▶ Requirements
Would you transcribe the whole listing exactly, minus its pictures?

▶ Data provided

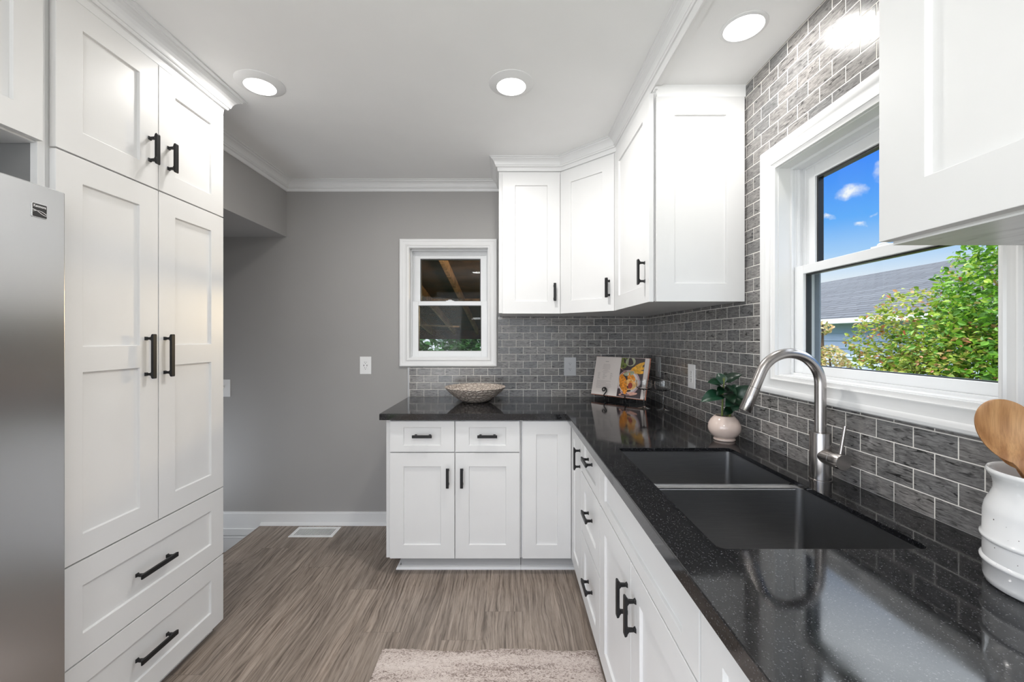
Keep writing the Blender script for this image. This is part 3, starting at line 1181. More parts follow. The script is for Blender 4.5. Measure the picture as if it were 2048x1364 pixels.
fr = thing('refrigerator', (-62, 29, 0), 'stainless steel refrigerator with a small black badge, beside the pantry', 'refrigerator')
MB().box(-76.5, -51.6, 12.2, 45.5, .8, 68.2).build('cabinet_body', 'toe_grey', fr, bevel=.2)
MB().box(-51.4, -49.3, 12.0, 46.0, 4.0, 68.65).build('door', 'fridge_steel', fr, bevel=.12, seg=3)
MB().box(-74, -52, 14, 44, 0, .8).build('base_feet', 'seal_black', fr)
G = facePX(-49.3)
bd = MB()
rr = rounded_rect(42.7, 44.13, 65.12, 66.62, .1, 4)
bd.loops([[G(u, v, 0) for u, v in rr], [G(u, v, .09) for u, v in rr]])
bd = bd.build('badge', 'silver_edge', fr, bevel=.02)
rr = rounded_rect(42.76, 44.07, 65.18, 66.56, .08, 4)
fp = MB().loops([[G(u, v, .085) for u, v in rr], [G(u, v, .10) for u, v in rr]]).build('badge_face', 'seal_black', bd)
mb = MB()


def ribbon(pts, wd):
    up, dn = [], []
    for i, (u, v) in enumerate(pts):
        w_ = wd[i]
        up.append((u, v + w_))
        dn.append((u, v - w_))
    mb.loops([[G(*dn[i], .10), G(*up[i], .10), G(*up[i], .112), G(*dn[i], .112)] for i in range(len(pts))])


xs = [i / 12 for i in range(13)]
ribbon([(42.76 + 1.31 * x, 65.70 + .20 * math.sin(math.pi * (x * 1.08 - .05)) - .10 * x) for x in xs], [.018 + .05 * max(0, x - .55) * (1.05 - x) * 4 for x in xs])
ribbon([(42.76 + 1.31 * x, 65.88 - .42 * x + .06 * math.sin(math.pi * 2 * x)) for x in xs], [.04 - .02 * x for x in xs])
mb.build('badge_swoosh', 'silver_edge', bd)


def lettering(parent, body, origin, udir, size, n, mat):
    cu = bpy.data.curves.new('lettering', 'FONT')
    cu.body = body
    cu.size = 1.0
    cu.extrude = .01
    cu.offset = .018
    tmp = bpy.data.objects.new('lettering', cu)
    COL.objects.link(tmp)
    bpy.context.view_layer.update()
    me = bpy.data.meshes.new_from_object(tmp.evaluated_get(bpy.context.evaluated_depsgraph_get()))
    bpy.data.objects.remove(tmp)
    w_ = max(v.co.x for v in me.vertices)
    mb2 = MB()
    mb2.add([G(origin[0] + v.co.x / w_ * size, origin[1] + v.co.y * size / w_ * 1.25, n + (v.co.z + .01) * .3) for v in me.vertices], [list(p.vertices) for p in me.polygons])
    bpy.data.meshes.remove(me)
    return mb2.build('lettering', mat, parent)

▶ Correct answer
Keep writing the Blender script for this image. This is part 3, starting at line 1181. More parts follow. The script is for Blender 4.5. Measure the picture as if it were 2048x1364 pixels.
fr = thing('refrigerator', (-62, 29, 0), 'stainless steel refrigerator with a small black badge, beside the pantry', 'refrigerator')
MB().box(-76.5, -51.6, 12.2, 45.5, .8, 68.2).build('cabinet_body', 'toe_grey', fr, bevel=.2)
MB().box(-51.4, -49.3, 12.0, 46.0, 4.0, 68.65).build('door', 'fridge_steel', fr, bevel=.12, seg=3)
MB().box(-74, -52, 14, 44, 0, .8).build('base_feet', 'seal_black', fr)
G = facePX(-49.3)
bd = MB()
rr = rounded_rect(42.7, 44.13, 65.12, 66.62, .1, 4)
bd.loops([[G(u, v, 0) for u, v in rr], [G(u, v, .09) for u, v in rr]])
bd = bd.build('badge', 'silver_edge', fr, bevel=.02)
rr = rounded_rect(42.76, 44.07, 65.18, 66.56, .08, 4)
fp = MB().loops([[G(u, v, .085) for u, v in rr], [G(u, v, .10) for u, v in rr]]).build('badge_face', 'seal_black', bd)
mb = MB()


def ribbon(pts, wd):
    up, dn = [], []
    for i, (u, v) in enumerate(pts):
        w_ = wd[i]
        up.append((u, v + w_))
        dn.append((u, v - w_))
    mb.loops([[G(*dn[i], .10), G(*up[i], .10), G(*up[i], .112), G(*dn[i], .112)] for i in range(len(pts))])


xs = [i / 12 for i in range(13)]
ribbon([(42.76 + 1.31 * x, 65.70 + .20 * math.sin(math.pi * (x * 1.08 - .05)) - .10 * x) for x in xs], [.018 + .05 * max(0, x - .55) * (1.05 - x) * 4 for x in xs])
ribbon([(42.76 + 1.31 * x, 65.88 - .42 * x + .06 * math.sin(math.pi * 2 * x)) for x in xs], [.04 - .02 * x for x in xs])
mb.build('badge_swoosh', 'silver_edge', bd)


def lettering(parent, body, origin, udir, size, n, mat):
    cu = bpy.data.curves.new('lettering', 'FONT')
    cu.body = body
    cu.size = 1.0
    cu.extrude = .01
    cu.offset = .018
    tmp = bpy.data.objects.new('lettering', cu)
    COL.objects.link(tmp)
    bpy.context.view_layer.update()
    me = bpy.data.meshes.new_from_object(tmp.evaluated_get(bpy.context.evaluated_depsgraph_get()))
    bpy.data.objects.remove(tmp)
    w_ = max(v.co.x for v in me.vertices)
    mb2 = MB()
    mb2.add([G(origin[0] + v.co.x / w_ * size, origin[1] + v.co.y * size / w_ * 1.25, n + (v.co.z + .01) * .3) for v in me.vertices], [list(p.vertices) for p in me.polygons])
    bpy.data.meshes.remove(me)
    return mb2.build('lettering', mat, parent)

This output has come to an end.